Required work: Write the material out again in full, word for word. Do not include the pictures.

— start of Supplied material —

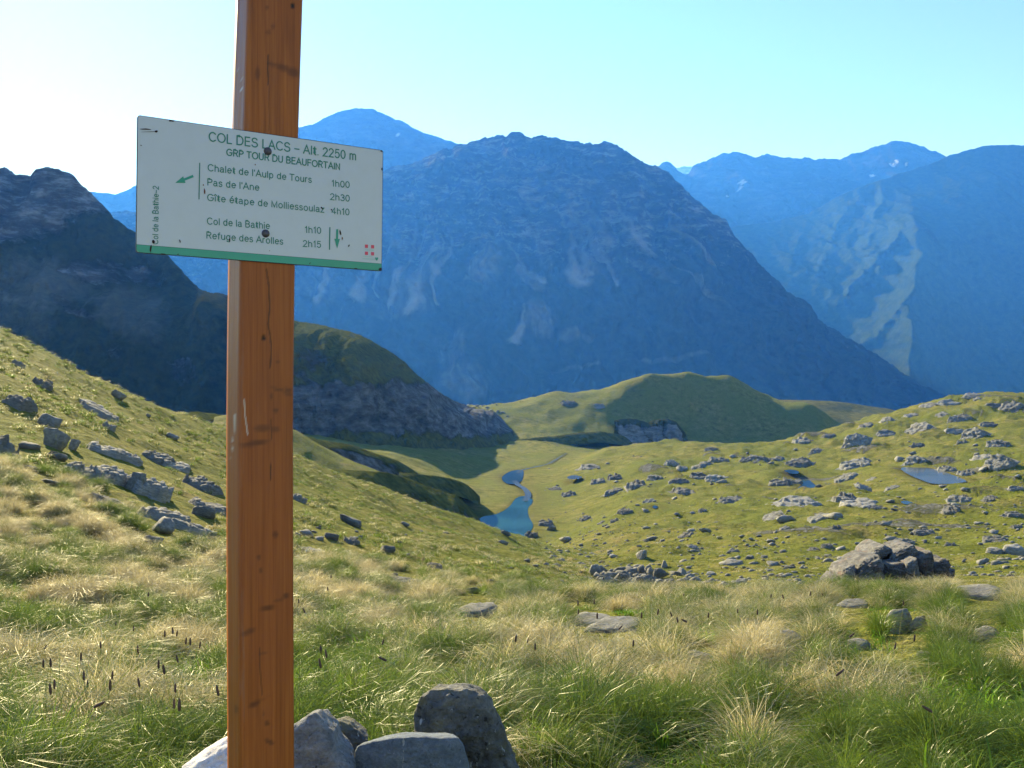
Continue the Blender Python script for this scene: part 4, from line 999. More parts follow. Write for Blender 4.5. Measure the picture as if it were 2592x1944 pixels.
# ------------------------------------------------------------------ rocks
def ico(sub):
    bm = bmesh.new(); bmesh.ops.create_icosphere(bm, subdivisions=sub, radius=1.0)
    v = np.array([q.co[:] for q in bm.verts]); f = np.array([[w.index for w in q.verts] for q in bm.faces]); bm.free()
    return v, f
ICO = {k: ico(k) for k in (1, 2, 3, 4)}
def n3(v, sc, seed, octv=4):
    return (fbm(v[:, 0] * sc + seed, v[:, 1] * sc + v[:, 2] * sc * 0.7, octv, seed) + fbm(v[:, 2] * sc * 1.3 - seed, v[:, 0] * sc * 0.6 - v[:, 1] * sc, octv, seed + 9)) * 0.5
def convex_r(d, r, k, flat):
    nrm = r.normal(size=(k, 3)); nrm /= np.linalg.norm(nrm, axis=1)[:, None]
    nrm = np.vstack([nrm, [[0, 0, 1], [0.15, 0.1, 1], [0, 0, -1]]]); nrm /= np.linalg.norm(nrm, axis=1)[:, None]
    h = np.concatenate([r.uniform(0.50, 1.05, k), [flat, flat * 1.05, flat]])
    dt = d @ nrm.T
    q = np.where(dt > 1e-3, h[None] / np.maximum(dt, 1e-3), 9.0)
    # slightly softened minimum
    return -np.log(np.exp(-q * 34).sum(1)) / 34
def rock_proto(name, seed, kind, sub=3, rough=0.05):
    r = np.random.default_rng(seed); d, f = ICO[sub]
    if kind == 'boulder': rad = convex_r(d, r, 11, 0.8)
    elif kind == 'slab': rad = convex_r(d, r, 9, 0.30)
    else:                                                           # outcrop: several tilted slabs grown together
        rad = np.zeros(len(d))
        for k in range(6):
            off = np.array([r.uniform(-0.55, 0.55), r.uniform(-0.4, 0.4), r.uniform(-0.1, 0.15)])
            ax = Quaternion((0.2, 1, 0.1), r.uniform(-0.45, -0.15)) @ Quaternion((0, 0, 1), r.uniform(-0.4, 0.4))
            M = np.array(ax.to_matrix())
            nn = r.normal(size=(8, 3)); nn /= np.linalg.norm(nn, axis=1)[:, None]
            nn = np.vstack([nn, [[0, 0, 1], [0, 0, -1]]]) @ M.T
            h = np.concatenate([r.uniform(0.35, 0.75, 8), [r.uniform(0.16, 0.30), 0.5]]) + nn @ off
            h = np.maximum(h, 0.06)
            dt = d @ nn.T
            rad = np.maximum(rad, np.where(dt > 1e-3, h[None] / np.maximum(dt, 1e-3), 9.0).min(1))
    v = d * rad[:, None]
    v = v + d * (rough * n3(v, 2.2, seed, 4) * 2.0)[:, None]
    # bedding: thin ledges across the stone
    lay = v[:, 2] + 0.35 * v[:, 0]
    v = v + d * (0.035 * (np.abs(((lay * (5 if kind != 'boulder' else 3)) % 1.0) - 0.5) - 0.25))[:, None]
    lo, hi = v.min(0), v.max(0)
    v = (v - (lo + hi) / 2) / ((hi - lo) / 2)
    v[:, 2] = (v[:, 2] + 1) / 2                                     # x, y in -1..1, z in 0..1
    me = np_mesh(name, v, f, smooth=False)
    return me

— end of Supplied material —

Reply to the exercise:
Continue the Blender Python script for this scene: part 4, from line 999. More parts follow. Write for Blender 4.5. Measure the picture as if it were 2592x1944 pixels.
# ------------------------------------------------------------------ rocks
def ico(sub):
    bm = bmesh.new(); bmesh.ops.create_icosphere(bm, subdivisions=sub, radius=1.0)
    v = np.array([q.co[:] for q in bm.verts]); f = np.array([[w.index for w in q.verts] for q in bm.faces]); bm.free()
    return v, f
ICO = {k: ico(k) for k in (1, 2, 3, 4)}
def n3(v, sc, seed, octv=4):
    return (fbm(v[:, 0] * sc + seed, v[:, 1] * sc + v[:, 2] * sc * 0.7, octv, seed) + fbm(v[:, 2] * sc * 1.3 - seed, v[:, 0] * sc * 0.6 - v[:, 1] * sc, octv, seed + 9)) * 0.5
def convex_r(d, r, k, flat):
    nrm = r.normal(size=(k, 3)); nrm /= np.linalg.norm(nrm, axis=1)[:, None]
    nrm = np.vstack([nrm, [[0, 0, 1], [0.15, 0.1, 1], [0, 0, -1]]]); nrm /= np.linalg.norm(nrm, axis=1)[:, None]
    h = np.concatenate([r.uniform(0.50, 1.05, k), [flat, flat * 1.05, flat]])
    dt = d @ nrm.T
    q = np.where(dt > 1e-3, h[None] / np.maximum(dt, 1e-3), 9.0)
    # slightly softened minimum
    return -np.log(np.exp(-q * 34).sum(1)) / 34
def rock_proto(name, seed, kind, sub=3, rough=0.05):
    r = np.random.default_rng(seed); d, f = ICO[sub]
    if kind == 'boulder': rad = convex_r(d, r, 11, 0.8)
    elif kind == 'slab': rad = convex_r(d, r, 9, 0.30)
    else:                                                           # outcrop: several tilted slabs grown together
        rad = np.zeros(len(d))
        for k in range(6):
            off = np.array([r.uniform(-0.55, 0.55), r.uniform(-0.4, 0.4), r.uniform(-0.1, 0.15)])
            ax = Quaternion((0.2, 1, 0.1), r.uniform(-0.45, -0.15)) @ Quaternion((0, 0, 1), r.uniform(-0.4, 0.4))
            M = np.array(ax.to_matrix())
            nn = r.normal(size=(8, 3)); nn /= np.linalg.norm(nn, axis=1)[:, None]
            nn = np.vstack([nn, [[0, 0, 1], [0, 0, -1]]]) @ M.T
            h = np.concatenate([r.uniform(0.35, 0.75, 8), [r.uniform(0.16, 0.30), 0.5]]) + nn @ off
            h = np.maximum(h, 0.06)
            dt = d @ nn.T
            rad = np.maximum(rad, np.where(dt > 1e-3, h[None] / np.maximum(dt, 1e-3), 9.0).min(1))
    v = d * rad[:, None]
    v = v + d * (rough * n3(v, 2.2, seed, 4) * 2.0)[:, None]
    # bedding: thin ledges across the stone
    lay = v[:, 2] + 0.35 * v[:, 0]
    v = v + d * (0.035 * (np.abs(((lay * (5 if kind != 'boulder' else 3)) % 1.0) - 0.5) - 0.25))[:, None]
    lo, hi = v.min(0), v.max(0)
    v = (v - (lo + hi) / 2) / ((hi - lo) / 2)
    v[:, 2] = (v[:, 2] + 1) / 2                                     # x, y in -1..1, z in 0..1
    me = np_mesh(name, v, f, smooth=False)
    return me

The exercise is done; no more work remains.